The mechanical properties of a material to be manufactured also define what tolerances are more or less achievable. Hardness, density, abrasiveness, and heat stability, are the major factors that define the degree of a material’s responsiveness to stress applied.
You would be surprised if you knew how the costs of compliance with non-standard requirements for softer and harder metals differ. And, that is more confusing, there is no a certain dependency because any property of metal may make the material easier or harder to machine with a minor error.
In some situations, you have no other option but to request a manufacturer to tighten the variances.
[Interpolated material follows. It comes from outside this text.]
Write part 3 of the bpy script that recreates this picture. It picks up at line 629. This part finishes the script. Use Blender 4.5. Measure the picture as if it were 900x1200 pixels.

It is mainly done for innovative prototypes that should be perfectly machined to be appropriately tested.
Alternatively, you will always need CNC machines to operate with extra small errors (±0.0005″) when you produce electronic components.
Finally, in some designs and machining operations, tolerances may be adjusted by the change of cutting tools. This way, you may select the tightest tolerances possible without being additionally charged, as a manufacturer does not waste resources to respond to your request.
So, what does all this mean? Tolerances are a crucial aspect of CNC machining. The choice of these variances mostly depends on CNC machines’ capacities and requirements for a particular component.
You are highly recommended to justify tolerances before requesting the manufacturer to craft a component according to strict specifications. In many cases, basic CNC machining tolerances suit well, while unnecessary tightening of them leads to extra expenses.